A security vulnerability in popular dating app Bumble could have enabled attackers to pinpoint other users’ precise location. Using fake Bumble profiles, security researcher Robert Heaton fashioned and executed a ‘trilateration’ attack that determined an imagined victim’s specific location.

Though Bumble tells its users how far away they are from each other, the vulnerability could allow an attacker to see precisely where the user lives and where they are at the moment. 

In a blog post, Heaton outlined how an attacker would exploit the vulnerability after developing and running a trilateration attack test. 

Heaton reported the vulnerability to Bumble, who then quickly deployed a fix and added controls to prevent matching with or viewing users outside of a user’s match queue. 

“Vulnerabilities are inevitable in any software - especially mobile apps where delivering innovative new functionality more quickly than your competition can be a game-changer,” says Hank Schless, Senior Manager, Security Solutions at Lookout, a San Francisco, Calif.-based endpoint-to-cloud security company. 

From a consumer standpoint, you don’t want to hear that a dating app has a location-related vulnerability. However, the speed and efficiency at which Bumble was able to push an update that fixed this issue show the advantage of cloud-delivered services that can quickly push fixes out to users before any damage is done. If the user has automatic app updates turned on, which most people do at this point, then the fix was delivered without the user even knowing, and they can continue using a safer version of the app,” Schless adds. 

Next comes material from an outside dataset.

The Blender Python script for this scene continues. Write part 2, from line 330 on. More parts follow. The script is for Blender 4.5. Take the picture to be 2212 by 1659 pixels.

The incident sheds light on how important it is for enterprise organizations to understand if any vulnerable app versions exist in their mobile fleet, Schless explains. “Any vulnerability, regardless of the capability it gives an attacker who successfully exploits it, poses a risk to the overall enterprise security posture. This can get very tricky - especially in a bring-your-own-device (BYOD) scenario where employees will inevitably have highly personal apps, like Bumble, on their device and admins want to provide security without violating employee privacy.”

In addition to vulnerable app versions, security administrators also need to ensure that mobile apps don’t have far-reaching permissions that could pose risks, Schless says. “While many app permissions, such as access to the camera or your contacts, may seem innocuous from a personal standpoint, they could pose a risk from an enterprise perspective where data privacy laws like GDPR and CCPA are king.”

Schless suggests that organizations should leverage a mobile security solution that strikes a balance between security and privacy to mitigate the risk of vulnerable apps or risky permissions. “This means the solution can provide enough visibility to build policies based on app versions and permissions, but not so much that admins can see the apps causing the violations. This preserves employee privacy while also strengthening the overall security and compliance posture of the organization.”